The figure has a gaping mouth and rings around the eyes combining to conjure almost unimaginable trauma.

The gap on the chic suggests hollowness inside, which is ghoulish considering the unshapely bloated figure. It is a sobering thought considering that the suggestion is that it is the “ordinary” in this case.

The Sentinel looks like an abstract sculpture made from scrap metal. There is a suggestion of fists and unkempt hair.

It is comforting to see how this raggedy sentinel resolutely stands guard over the unseen traumatised lot.

A vulnerable elderly man in fetal position seems to peek sullenly in the sad picture titled Captive.

The Zimbabwean national identity card serial number marked on the side references the artist and makes it a self-portrait, which the artist might rather call it Self ID as the label on another series of his self-portraits.

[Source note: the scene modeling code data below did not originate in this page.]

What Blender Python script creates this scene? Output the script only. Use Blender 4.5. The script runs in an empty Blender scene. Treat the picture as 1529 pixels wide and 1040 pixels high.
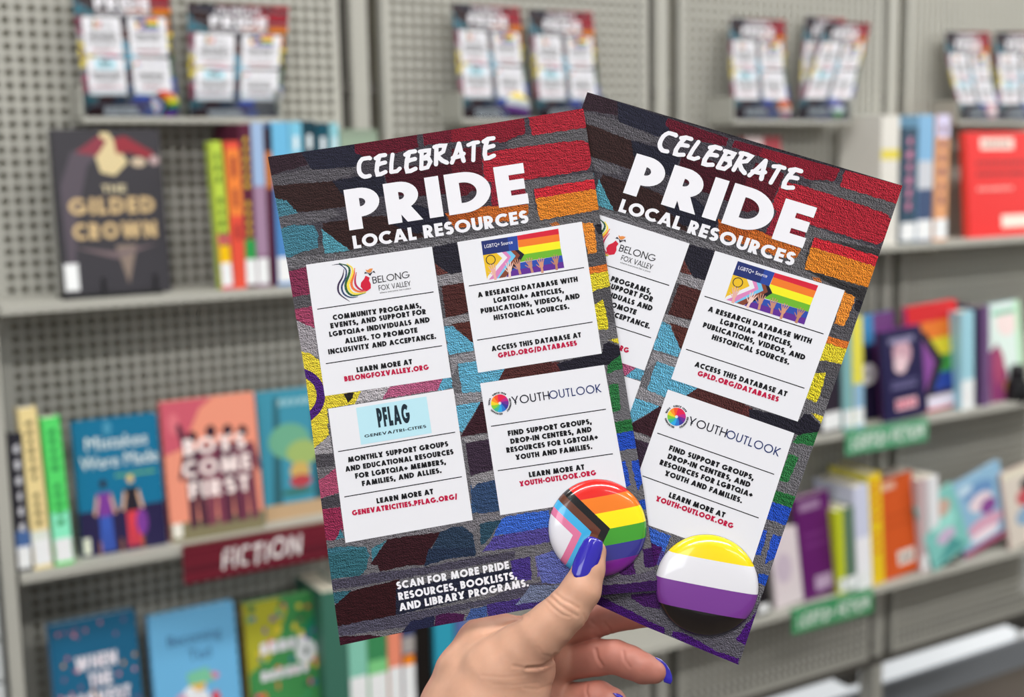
import bpy, bmesh, math, random
import numpy as np
from mathutils import Vector, Matrix

# ------------------------------------------------------------------ camera
F_PX, CXP, CYP = 1871.03, 764.5, 520.0
EYE = 1.55
RM = np.array([[0.8534013502260105, -0.520925116637139, -0.01852453208600168],
               [-0.09028085326631857, -0.11271380616901452, -0.9895175417507256],
               [0.5133765703320785, 0.8461280167654756, -0.14321967839160726]])
CAM = np.array([0.0, 0.0, EYE])
scene = bpy.context.scene
C = scene.collection
cd = bpy.data.cameras.new('camera')
cam = bpy.data.objects.new('camera', cd); C.objects.link(cam)
cd.sensor_width = 36.0; cd.lens = 36.0 * F_PX / 1529.0
m4 = Matrix.Identity(4)
for i in range(3):
    m4[i][0] = RM[0][i]; m4[i][1] = -RM[1][i]; m4[i][2] = -RM[2][i]
m4.translation = Vector(CAM)
cam.matrix_world = m4
cd.clip_start = 0.02
cd.dof.use_dof = True; cd.dof.focus_distance = 0.538; cd.dof.aperture_fstop = 8.0
scene.camera = cam
# ------------------------------------------------------------------ world, lights, exposure
w = bpy.data.worlds.new('world'); scene.world = w; w.use_nodes = True
bg = w.node_tree.nodes['Background']
bg.inputs[0].default_value = (0.93, 0.96, 1.0, 1); bg.inputs[1].default_value = 0.31
def area(name, loc, target, sx, sy, power, col=(1, 1, 1)):
    l = bpy.data.lights.new(name, 'AREA'); l.shape = 'RECTANGLE'; l.size = sx; l.size_y = sy
    l.energy = power; l.color = col
    o = bpy.data.objects.new(name, l); C.objects.link(o); o.location = loc
    o.rotation_euler = (Vector(target) - Vector(loc)).to_track_quat('-Z', 'Y').to_euler()
    return o
WARM = (1, 0.985, 0.955)
area('ceiling_lamp', (0.3, 0.95, 2.93), (0.3, 0.95, 0), 2.4, 0.25, 29, WARM)
area('ceiling_lamp', (3.1, 0.95, 2.93), (3.1, 0.95, 0), 2.4, 0.25, 42, WARM)
area('ceiling_lamp', (-0.4, -0.7, 2.93), (-0.4, -0.7, 0), 2.4, 0.25, 59, WARM)
area('ceiling_lamp', (2.8, -0.7, 2.93), (2.8, -0.7, 0), 2.4, 0.25, 42, WARM)
area('ceiling_lamp', (0.2, -2.8, 2.93), (0.2, -2.8, 0), 2.4, 0.25, 29, WARM)
area('window_and_fill', (-3.2, -1.6, 2.2), (0.8, 1.6, 1.2), 2.0, 1.3, 26, (0.93, 0.97, 1.0))
area('window_and_fill', (6.4, -0.6, 2.2), (3.2, 2.0, 1.5), 2.0, 1.3, 38, (0.98, 1.0, 0.94))  # added fill with no known window, brightens the right-hand bays
vs = scene.view_settings
vs.view_transform = 'Standard'; vs.look = 'None'; vs.exposure = 0.0; vs.gamma = 1.0
try: vs.use_curve_mapping = False
except Exception: pass
scene.cycles.use_denoising = True
scene.cycles.max_bounces = 8

# ------------------------------------------------------------------ helpers
def ray(px, py):
    d = RM.T @ np.array([(px - CXP) / F_PX, (py - CYP) / F_PX, 1.0]); return d
def up_y(px, py, Y):
    d = ray(px, py); return CAM + d * (Y / d[1])
def up_z(px, py, Z):
    d = ray(px, py); return CAM + d * ((Z - EYE) / d[2])
def up_d(px, py, depth):
    return CAM + ray(px, py) * depth
def lin(h):
    if isinstance(h, str):
        h = h.lstrip('#'); c = [int(h[i:i + 2], 16) / 255 for i in (0, 2, 4)]
    else: c = h
    return tuple(x / 12.92 if x <= 0.04045 else ((x + 0.055) / 1.055) ** 2.4 for x in c)
MATS = {}
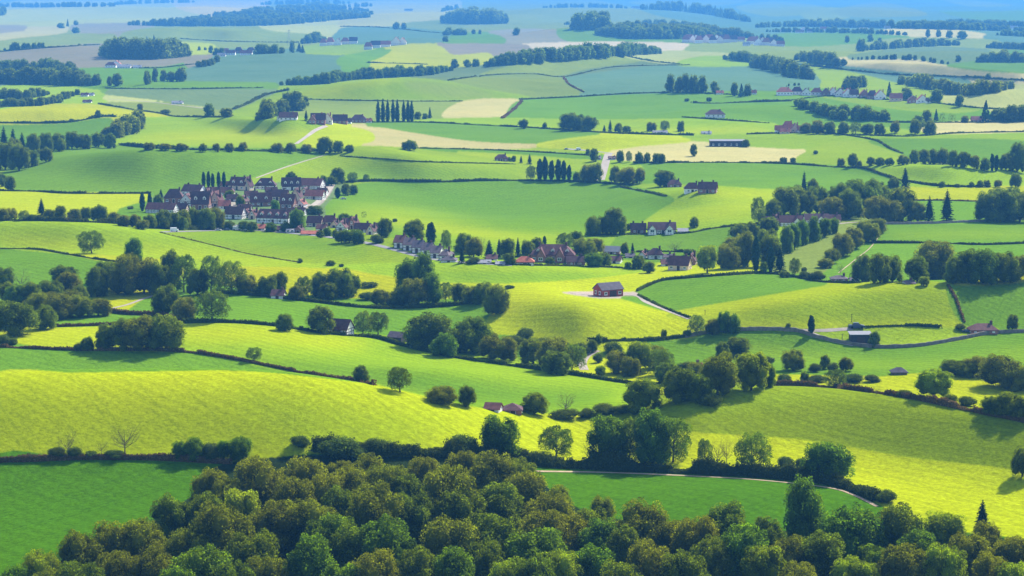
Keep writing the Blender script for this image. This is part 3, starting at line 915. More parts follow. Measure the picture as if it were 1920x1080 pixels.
build_protos()
FAR_NP = {}
def np_of(me):
    if me.name not in FAR_NP:
        V = np.empty(len(me.vertices) * 3, np.float32)
        me.vertices.foreach_get('co', V)
        T = np.empty(len(me.vertices) * 4, np.float32)
        me.color_attributes['tint'].data.foreach_get('color', T)
        tot = np.empty(len(me.polygons), np.int32)
        me.polygons.foreach_get('loop_total', tot)
        li = np.empty(len(me.loops), np.int32)
        me.loops.foreach_get('vertex_index', li)
        st = np.concatenate([[0], np.cumsum(tot)[:-1]])
        q4 = np.stack([li[st + i] for i in range(3)] + [li[st + np.minimum(3, tot - 1)]], 1)
        FAR_NP[me.name] = (V.reshape(-1, 3), q4, T.reshape(-1, 4)[:, 0])
    return FAR_NP[me.name]

# a bare trunk joined to the far trees, so that each is whole from any side
for k_, l_ in SMALL.items():
    for i_, me in enumerate(l_):
        V, Q, T = np_of(me)
        mb = MB()
        mb.bar((0, 0, -.03), (0, 0, .5), .03, .015, 1, 5)
        tv = np.array(mb.v)
        tq = np.array([[f[0], f[1], f[2], f[3]] for f in mb.f if len(f) == 4])
        m2 = fix_tris(np.concatenate([V, tv]), np.concatenate([Q, tq + len(V)]), np.concatenate([T, np.ones(len(tv))]), 'far_tree', [M[k_], M['bark']])
        nq = int((Q[:, 2] != Q[:, 3]).sum())
        mi = np.zeros(len(m2.polygons), np.int32)
        mi[nq:nq + len(tq)] = 1
        m2.polygons.foreach_set('material_index', mi)
        l_[i_] = m2

# ------------------------------------------------------------------ plants: where they stand
NAME = dict(o='broadleaf_tree', b='budding_tree', g='leafy_tree', l='lime_tree', a='spreading_tree', n='bare_tree', c='conifer', p='poplar', s='shrub')
NAME['l'] = 'bright_leafed_tree'
LOOK = dict(o=('dark round crowned tree', 'dark round crowned trees'), b=('olive brown budding tree', 'olive brown budding trees'),
            g=('mid green leafy tree', 'mid green leafy trees'), l=('bright lime green tree', 'bright lime green trees'),
            a=('open crowned spreading tree', 'open crowned spreading trees'), n=('bare twiggy tree', 'bare twiggy trees'),
            c=('dark pointed conifer', 'dark pointed conifers'), p=('slim dark columnar tree', 'slim dark columnar trees'), s=('low rounded shrub', 'low rounded shrubs'))
ORD = ['', 'first', 'second', 'third', 'fourth', 'fifth', 'sixth', 'seventh', 'eighth', 'ninth', 'tenth', 'eleventh', 'twelfth', 'thirteenth', 'fourteenth', 'fifteenth',
       'sixteenth', 'seventeenth', 'eighteenth', 'nineteenth', 'twentieth', 'twenty-first', 'twenty-second', 'twenty-third', 'twenty-fourth', 'twenty-fifth']
CARD = ['', 'one', 'two', 'three', 'four', 'five', 'six', 'seven', 'eight', 'nine', 'ten', 'eleven', 'twelve', 'thirteen', 'fourteen', 'fifteen', 'sixteen', 'seventeen',
        'eighteen', 'nineteen', 'twenty', 'twenty-one', 'twenty-two', 'twenty-three', 'twenty-four', 'twenty-five']
USED = {}
def take(label):
    if label in USED:
        print('SAME LABEL', label)
    USED[label] = 1
    if len(label.replace('-', ' ').split()) > 16:
        print('LONG LABEL', label)
    return label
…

The iron and glass casing in which the artwork is framed emphasises the notion of captivity, adding an element of being exhibited like a tortured animal.

The caged and afflicted individual becomes a prisoner in Passenger 1 and Passenger 2 where the steel and glass frame is overlaid with barbed wire.

Here the trauma is elevated to an unforeseen level. There is no relief and the situation becomes chronic.

The inverted figure is disorienting for the viewer in a way which induces vertigo and may cause loss of balance, which might imply the emotions being experienced by the subject.

Shaw’s etchings can be deconstructed to speak for those who are living in a private hell, silent agony and suffering in solitude.

Stripped of their clothes, the subjects’ lack of cover, superficial status and false impression makes those in similar circumstances feel seen.